Additionally, a lot of Sprint's rural coverage relies on Verizon CDMA roaming -- which will be going away as Verizon sunsets their network.
>The problem with Sprint is that they are still relying on it for far too much (and they don't have broad enough spectrum holdings to make dual networks work well)."
Sprint has a crazy amount of 2.5GHZ spectrum holdings. They are already deploying that with Massive MIMO to move everything to LTE Advanced.
> Sprint has a crazy amount of 2.5GHZ spectrum holdings.
Which gets stopped by walls and wet leaves. It's great if you're in line of sight of a tower and own a device that supports HPUA (high-powered uplink).
If both aren't true your experience will be less than optimal as the phone will have to fall back to band 25 and band 26 LTE which still isn't being provisioned on 15mhz or 20mhz. This means the fallback frequencies will congest easier. In most markets because Sprint either lacks the spectrum to go wideband or needs to use it for legacy CDMA2k since they only support voLTE on like 4 high-end phone models.....
>"Which gets stopped by walls and wet leaves. It's great if you're in line of sight of a tower and own a device that supports HPUA (high-powered uplink)."
Which is why they are combining it with their 800MHZ spectrum from the old Nextel iDEN service. 800MHZ can pretty much punch through anything.
They do not use carrier aggregation between band 25/26 and 41.
There is not enough spectrum to run band 26 on more than 5mhz in most markets. This means it is slow and congests easily. The rest is used to support CDMA2k clients.
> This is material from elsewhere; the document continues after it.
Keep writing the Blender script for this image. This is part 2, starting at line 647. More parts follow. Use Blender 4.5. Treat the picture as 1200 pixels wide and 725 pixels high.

As the parent post said, they don't have enough spectrum to run a proper dual network.
The stopgap solution at this time is to get a Magicbox[1] from sprint that will grab band 41 signals from outside and relay it as a new tower on band 25 or 26. Then the phone will just fall back onto 1X for calls.
Additionally, a lot of Sprint's rural coverage relies on Verizon CDMA roaming -- which will be going away as Verizon sunsets their network.